A savings account is a type of bank account in which you earn interest on the money you deposit. This makes it one of the easiest and safest investment tools.

How do I open a savings account?

Opening a savings account is a relatively simple process. If you’ve found an account with a suitable interest rate, you’ll just need to get in contact with your chosen lender via a branch, phone call or hop online to begin the process. 

You may be required to provide:

  • Personal details, including identification (driver’s license, passport etc.)
  • Tax file number
  • Employment details

What is a good interest rate for a savings account?

A good rule of thumb to keep in mind with savings accounts is to look for a rate that is higher than the CPI inflation rate. This number is constantly changing, so check the Reserve Bank of Australia’s page. If you aren’t earning interest above this then the value of your money will go backwards over time.

Can you set up a savings account online?

Yes. Several large and small banks offer online applications for savings accounts, and there are also online-only financial institutions to consider.

Online-only savings accounts are often less expensive than other savings accounts, though they may not offer the same flexibility, features, or face-to-face service as more traditional savings accounts.

How much money should I have in my savings account?

A good rule of thumb when working out a minimum balance for your savings account is to make sure that you’ll earn more in annual interest on your savings than what you’ll be charged in annual fees.

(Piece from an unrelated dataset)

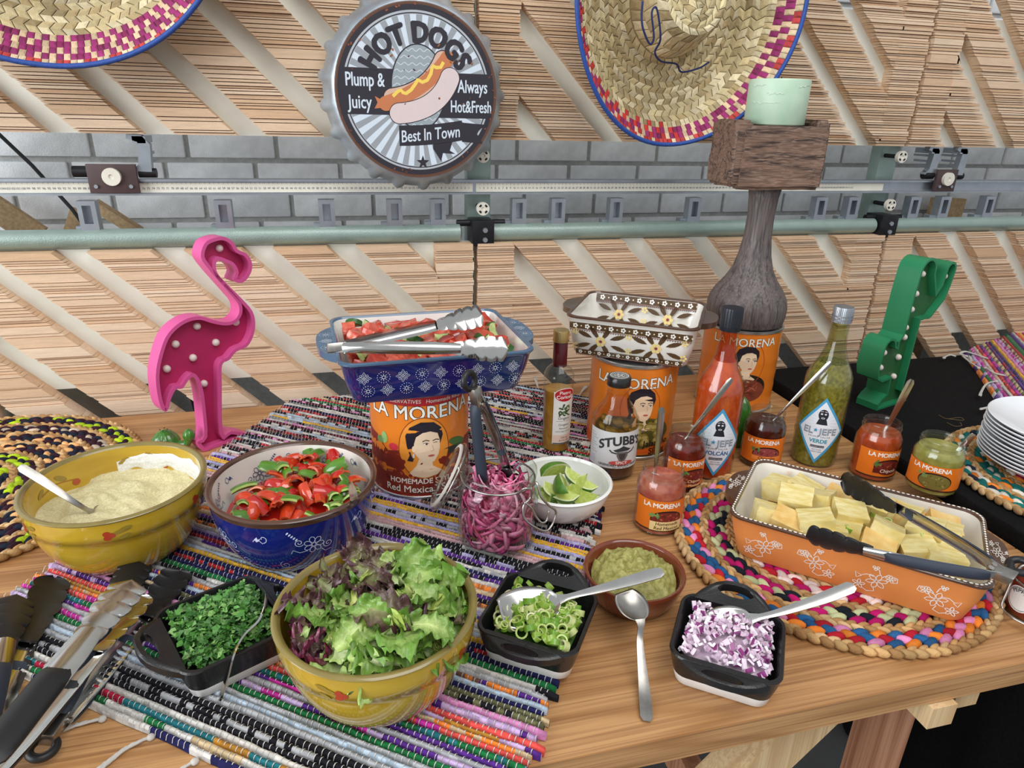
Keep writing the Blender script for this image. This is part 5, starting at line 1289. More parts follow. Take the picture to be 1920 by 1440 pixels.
# --- clip-top jar of pickled onion
OJ = (.189, .782)
oj = thing('clip_top_jar', 'clip-top glass jar of pink pickled onions with its lid hanging open', 'jar', (OJ[0], OJ[1], TZ + RUGZ))
op = [(0, .004), (.040, .004), (.046, 0), (.0515, .004), (.0545, .014), (.0555, .040), (.0555, .078), (.0535, .090), (.0485, .098), (.0478, .104), (.0525, .106), (.0530, .110), (.0525, .115), (.0505, .1165), (.0482, .115), (.0470, .108), (.0462, .100), (.050, .092), (.0525, .080), (.0525, .030), (.050, .012), (.044, .007), (0, .007)]
part(G().add(lathe(op, 56)), 'glass', CLEAR, oj, smooth=50)
part(G().add(tube([(.0500 * cos(2 * pi * k / 40), .0500 * sin(2 * pi * k / 40), .1015) for k in range(40)], .0015, 6, closed=True)), 'neck_wire', M('wire', (190, 186, 180), rough=0.25, metal=0.9), oj, smooth=180)
ca = toward(OJ); WIRE = M('wire', (190, 186, 180))
def jp(a, r, z): return (r * cos(ca + a), r * sin(ca + a), z)
# a is measured from the side facing the camera; positive = to the right of it
part(G().add(tube(smoothpath([jp(.55, .052, .102), jp(.60, .060, .112), jp(.75, .063, .108), jp(.78, .061, .095), jp(.60, .060, .086), jp(.58, .064, .070), jp(.75, .072, .056), jp(.95, .080, .046), jp(1.12, .083, .052), jp(1.20, .084, .066), jp(1.10, .076, .078), jp(.98, .068, .094), jp(1.02, .060, .110), jp(1.05, .053, .103)], 6), .0016, 8)), 'wire_clasp', WIRE, oj, smooth=180)
part(G().add(tube(smoothpath([jp(.60, .061, .092), jp(.72, .066, .084), jp(.80, .070, .070), jp(.88, .076, .060), jp(1.0, .078, .060), jp(1.06, .078, .072)], 6), .0014, 8)), 'wire_lever', WIRE, oj, smooth=180)
hin = V(jp(-1.75, .056, .108)); end = V(PF(778, 942, C1)) - V((OJ[0], OJ[1], TZ + RUGZ)); end = hin + (end - hin).normalized() * .100
dl = (end - hin).normalized(); bk = V((-sin(ca + pi / 2 * 0 - pi / 2), cos(ca - pi / 2), 0)); bk = V((-cos(ca), -sin(ca), 0)); nl = dl.cross(bk).normalized(); bk = nl.cross(dl).normalized()
mm_ = Matrix((dl, bk, nl)).transposed().to_4x4(); mm_.translation = (hin + end) / 2
part(G().add(lathe([(0, -.006), (.040, -.006), (.043, -.004), (.046, -.001), (.0505, 0), (.0510, .004), (.0490, .007), (.040, .009), (.036, .012), (0, .013)], 48), mat=mm_), 'glass_lid', CLEAR, oj, smooth=50)
part(G().add(lathe([(.0512, .001), (.0520, .002), (.0512, .003)], 48), mat=mm_).add(tube([(.0520 * cos(2 * pi * k / 48), .0520 * sin(2 * pi * k / 48), .002) for k in range(48)], .0015, 6, closed=True), mat=mm_), 'lid_wire', WIRE, oj, smooth=180)
part(G().add(lathe([(.044, -.004), (.0495, -.003), (.0495, -.001), (.044, -.002)], 40), mat=mm_), 'rubber_seal', M('pale_seal', (214, 206, 196), rough=0.6), oj, smooth=50)
part(G().add(tube([hin - dl * .004, hin + V((0, 0, -.006)), V(jp(-1.75, .051, .1015))], .0015, 6)), 'hinge_wire', WIRE, oj, smooth=180)
random.seed(29)
g = G(); pk = [(224, 96, 146), (234, 136, 172), (206, 66, 122), (240, 166, 190), (196, 58, 114), (232, 118, 156)]
def squeeze(p):
    h_ = sqrt(p.x ** 2 + p.y ** 2); lim = .0508 if p.z < .082 else (.0508 - (p.z - .082) * .45 if p.z < .096 else .0445)
    if h_ > lim: p.x *= lim / h_; p.y *= lim / h_
    p.z = min(max(p.z, .0085), .110); return p
core = lathe([(0, .009), (.034, .009), (.039, .016), (.040, .06), (.037, .072), (.028, .078), (0, .082)], 32)
cv = []
for x, y, z in core[0]:
    k_ = 1 + .10 * mnoise.noise(V((x * 60, y * 60, z * 60))); cv.append(tuple(squeeze(V((x * k_, y * k_, z + .004 * mnoise.noise(V((x * 70, y * 70, 2))))))))
g.add((cv, core[1]), lin((196, 70, 120)))
for k in range(420):
    a = ru(0, 6.28); r = .050 * (rnd() ** .15); z = ru(.012, .082)
    if k > 350: r = .03 * sqrt(rnd()); z = ru(.078, .100)
    rad = ru(.016, .028); L_ = ru(1.5, 2.6); w_h = ru(.004, .010)
    M_ = T(r * cos(a), r * sin(a), z) @ RZ(a) @ RX(ru(-1.5, 1.5)) @ RZ(ru(-.7, .7)) if k <= 350 else T(r * cos(a), r * sin(a), z) @ RND()
    n = 9; lo = []
    for i in range(n + 1):
        q = L_ * (i / n - .5); p0 = (-(rad * (1 - cos(q))), rad * sin(q)); th_ = .0009 * (1 - (2 * i / n - 1) ** 4) + .0003; wv = w_h * (1 - .6 * (2 * i / n - 1) ** 4)
        lo.append([V((p0[0], p0[1], -wv / 2)), V((p0[0] + th_, p0[1], 0)), V((p0[0], p0[1], wv / 2)), V((p0[0] - th_, p0[1], 0))])
    vf = loft(lo, True, True)
    g.add(([tuple(squeeze(M_ @ V(p))) for p in vf[0]], vf[1]), vary(random.choice(pk), .85, 1.1))
solo(g, 'pickled_onion', M('pickled_onion', (255, 255, 255), rough=0.22, attr=True, var=0.15, scale=120, coat=0.4), 'tangle of bright pink pickled onion slices inside the clip-top jar', 'pickled onion', (OJ[0], OJ[1], TZ + RUGZ), smooth=180, kind='stuff')
# ------------------------------------------------------------------ food
def dropz(fn, x, y): return fn(x, y)
def mound(c, z, rfun, hfun, n=40, m=14, name='', mat=None, label='', cat='', smooth=180, kind='stuff', rz=0.0, namp=.003, nsc=60):
    """soft heap: rfun(a) = radius, hfun(q) = height for q 0 centre..1 edge"""
    g = G(); vs = [(0, 0, hfun(0))]; f = []
    for i in range(1, m + 1):
        q = i / m
        for k in range(n):
            a = 2 * pi * k / n; r = rfun(a) * q; x, y = r * cos(a), r * sin(a)
            vs.append((x, y, hfun(q) + (namp * mnoise.noise(V((x * nsc, y * nsc, z * 10))) + namp * .5 * mnoise.noise(V((x * nsc * 2.7, y * nsc * 2.7, 3)))) * (1 if i < m else .3)))
    for k in range(n): f.append((0, 1 + k, 1 + (k + 1) % n))
    for i in range(m - 1):
        for k in range(n): f.append((1 + i * n + k, 1 + (i + 1) * n + k, 1 + (i + 1) * n + (k + 1) % n, 1 + i * n + (k + 1) % n))
    g.add((vs, f)); return solo(g, name, mat, label, cat, (c[0], c[1], TZ + z), rz, smooth=smooth, kind=kind)
def sup(w, d, p=5):      # superellipse radius for square heaps
    return lambda a: 1 / ((abs(cos(a)) / (w / 2)) ** p + (abs(sin(a)) / (d / 2)) ** p) ** (1 / p)
# herb dip in the yellow bowl
CREAMY = M('herb_cream', (232, 222, 178), rough=0.55, var=0.25, scale=420, rgb2=(206, 196, 146), bump=0.6, bscale=160, sss=0.0)
mound(YB, RUGZ * .6, lambda a: .099 + .0015 * sin(3 * a), lambda q: .066 + .010 * (1 - q * q) + .006 * q ** 6, 64, 24, 'herb_dip', CREAMY, 'pale creamy herb dip filling the left mustard bowl', 'dip', namp=.010, nsc=34)
g = G(); random.seed(31); nn, mm2 = 60, 12; vs = []      # smear of dip up the far wall of the bowl
for i in range(nn + 1):
    a = -.35 + 2.2 * i / nn; top_ = .094 + .006 * mnoise.noise(V((a * 5, 0, 0))) - .020 * max(0, abs(a - .7) - .75); bot_ = .070 + .012 * mnoise.noise(V((a * 4, 7, 0)))
    for j in range(mm2 + 1):
        zz = bot_ + (top_ - bot_) * j / mm2; thk = .0042 * sin(pi * j / mm2) ** .5 * min(1, 8 * min(i, nn - i) / nn) * (.7 + .5 * mnoise.noise(V((a * 22, zz * 300, 1))))
        r = ri(zz) - max(.0002, thk); vs.append((r * cos(a), r * sin(a), zz))
W9 = mm2 + 1; g.add((vs, [(i * W9 + j, (i + 1) * W9 + j, (i + 1) * W9 + j + 1, i * W9 + j + 1) for i in range(nn) for j in range(mm2)]))
solo(g, 'dip_smear', M('herb_cream_white', (240, 240, 236), rough=0.5, var=0.12, scale=500), 'white smear of dip along the far wall of the mustard bowl', 'dip', (YB[0], YB[1], TZ + RUGZ * .6), smooth=180, kind='stuff')
# guacamole
mound(GD, .0005, lambda a: .054 + .001 * sin(4 * a), lambda q: .052 - .020 * q * q - .002 * (q > .98), 56, 22, 'guacamole', M('guacamole_flesh', (178, 172, 102), rough=0.5, var=0.3, scale=180, rgb2=(140, 136, 66), bump=0.8, bscale=220), 'chunky pale green guacamole heaped in the terracotta dish', 'guacamole', namp=.012, nsc=75)

GLOSS = dict(rough=0.22, coat=0.4)
# ---- tomato and cucumber in the blue dish
random.seed(37)
TOM = [M('tomato_flesh_%d' % k, c, rough=0.22, var=0.2, scale=90, rgb2=c2, coat=0.4) for k, (c, c2) in enumerate([((200, 72, 54), (176, 42, 32)), ((216, 110, 84), (192, 66, 50)), ((188, 50, 38), (222, 124, 98))])]
def tomato_mesh(m):
    bm = bmesh.new(); bmesh.ops.create_cube(bm, size=1)
    bmesh.ops.subdivide_edges(bm, edges=list(bm.edges), cuts=2, use_grid_fill=True)
    for v in bm.verts:
        n_ = mnoise.noise(v.co * 2.2 + V((m, 0, 0))); v.co = V((v.co.x * 1.2, v.co.y * .95, v.co.z * .75 * (1 - .35 * v.co.x))) * (1 + .16 * n_)
        if v.co.z > .3: v.co.z += .10 * (1 - v.co.x ** 2 * 2)
    bmesh.ops.bevel(bm, geom=list(bm.edges), offset=.04, segments=1, affect='EDGES')
    g = G().add(frombm(bm)); g.v = [(x * .023, y * .023, z * .023) for x, y, z in g.v]; return g.mesh('tomato_chunk', TOM[m % 3], 35)
def cuke_mesh(k):
    g = G(); r = .0155; th = .0045; n = 14; ang = pi if k else pi * 1.15
    pts = [(r * cos(ang * i / n), r * sin(ang * i / n)) for i in range(n + 1)]
    inn = [(x * .87, y * .87) for x, y in pts]
    m = len(pts)
    ring = [(x, y, -th) for x, y in pts] + [(x, y, th) for x, y in pts]
    g.add((ring, [(i, i + 1, m + i + 1, m + i) for i in range(m - 1)]), mi=0)
    for s in (-1, 1):
        v = [(x, y, s * th) for x, y in pts] + [(x, y, s * (th + .0004)) for x, y in inn] + [(0, 0, s * (th + .0002))]
        g.add((v, [(i, i + 1, m + i + 1, m + i) for i in range(m - 1)]), mi=0)
        g.add((v, [(m + i, m + i + 1, 2 * m) for i in range(m - 1)]), mi=1)
    g.add(([(pts[0][0], pts[0][1], -th), (pts[0][0], pts[0][1], th), (0, 0, th), (0, 0, -th), (pts[-1][0], pts[-1][1], th), (pts[-1][0], pts[-1][1], -th)], [(0, 1, 2, 3), (3, 2, 4, 5)]), mi=1)
    return g.mesh('cucumber_slice', [M('cucumber_skin', (58, 104, 40), rough=0.3, var=0.25, scale=120), M('cucumber_flesh', (204, 214, 150), rough=0.3, var=0.12, scale=160, rgb2=(178, 196, 116))], 35)
tmm = [tomato_mesh(k) for k in range(6)]; ckm = [cuke_mesh(k) for k in range(2)]
mb = RZ(bda)
mound(bdc, ZC, sup(BW * .86, BDp * .84), lambda q: .040 + .006 * (1 - q * q), 40, 8, 'tomato_juice_bed', TOM[2], 'red bed of chopped tomato at the bottom of the blue dish', 'tomato', rz=bda, namp=.004)
def put(me, name, label, cat, c, x, y, z, rzb, group, scale=1.0, tilt=1.0, rot=None):
    p = V((x * cos(rzb) - y * sin(rzb), x * sin(rzb) + y * cos(rzb)))
    o = bpy.data.objects.new(name, me); COL.objects.link(o); o.location = (c[0] + p.x, c[1] + p.y, TZ + z)
    o.rotation_euler = rot if rot else (ru(-tilt, tilt), ru(-tilt, tilt), ru(0, 6.28)); o.scale = (scale,) * 3
    return _props(o, label, cat, group)
pts = []
for j in range(8):
    for i in range(11):
        pts.append((-.108 + .0216 * i + ru(-.006, .006), -.082 + .0235 * j + ru(-.006, .006)))
random.shuffle(pts)
for k, (x, y) in enumerate(pts):
    if abs(x) > .112 or abs(y) > .088: continue
    z = ZC + .055 + ru(-.004, .008) - .004 * (abs(y) / .09) ** 2
    if k % 6 == 0: put(ckm[k % 2], 'cucumber_slice', 'half-moon cucumber slice among the tomato in the blue dish', 'cucumber', bdc, x, y, z + .004, bda, 'cucumber in the blue dish', ru(.85, 1.1), 1.0)
    else: put(tmm[k % 6], 'tomato_chunk', 'red tomato chunk in the blue baking dish', 'tomato', bdc, x, y, z, bda, 'tomato in the blue dish', ru(.8, 1.15), .6)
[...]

If you’re saving with a specific goal in mind, prepare a budget so the interest you earn on your deposits will help you efficiently reach this goal. Online financial calculators may be helpful here.

Can you set up direct debits from a savings account?

It’s not usually possible to set up a direct debit from your savings account to cover ongoing expenses or bills, as savings accounts are structured around growing your wealth by earning interest on regular deposits, and discouraging withdrawals.

Some transaction accounts allow you to set up direct debits and also earn interest, though you may not enjoy as much flexibility as a dedicated transaction account, or get as high an interest rate as a dedicated savings account.

How can I get a $4000 loan approved?

While personal loans and medium amount loans don’t offer guaranteed approval, there are steps you can take to help increase the likelihood of your application being approved, including:

  • Fulfilling the eligibility criteria (providing ID, proof of residency, proof of income etc.)
  • Checking your credit history (you can order one free copy of your credit file per year, and make sure that there aren’t any errors that may be bringing down your credit score)
  • Comparing carefully before applying (making multiple loan applications can mean having your credit checked multiple times, which can look bad to some lenders and reduce your chances of being approved by them)

How to open a savings account for my child?

Some banks and financial institutions allow parents to open a bank account for their child as soon as it is born, and start depositing funds to go towards the child’s future.

Children’s savings accounts generally don’t have fees, and are structured to help develop positive financial habits by limiting withdrawals, encouraging regular deposits, and earning interest on the savings, similarly to standard savings accounts.

Can you direct deposit to a savings account?

Yes. You can make one off payments or set up regular direct deposits into a savings account. This can be organised easily through online banking or by making deposits in a branch. Talk to your lender to find out the easiest way for you to set up direct deposits.

Can you have a joint savings account?

Yes. Joint savings accounts can be useful for two or more people wanting to combine their savings to meet shared financial goals, including spouses, flatmates and business partners.

Some joint savings accounts require all parties to sign before they can access the money. While less convenient, this extra security can help encourage all parties to meet their shared financial goals.

Other joint savings accounts allow any of the account holders to access the money. These accounts can be convenient for financially responsible couples that trust one another implicitly. 

How to make money with a savings account?

Savings accounts make you money by earning interest on your savings. The more money you deposit, the longer you leave it in the account, and the higher the account’s interest rate, the more interest you’ll be paid by the bank or financial institution, and the more your wealth will grow.

To make sure your savings account makes money and doesn’t lose money, it’s important to maintain a large enough minimum balance that the annual interest earned exceeds any annual fees charged on the account.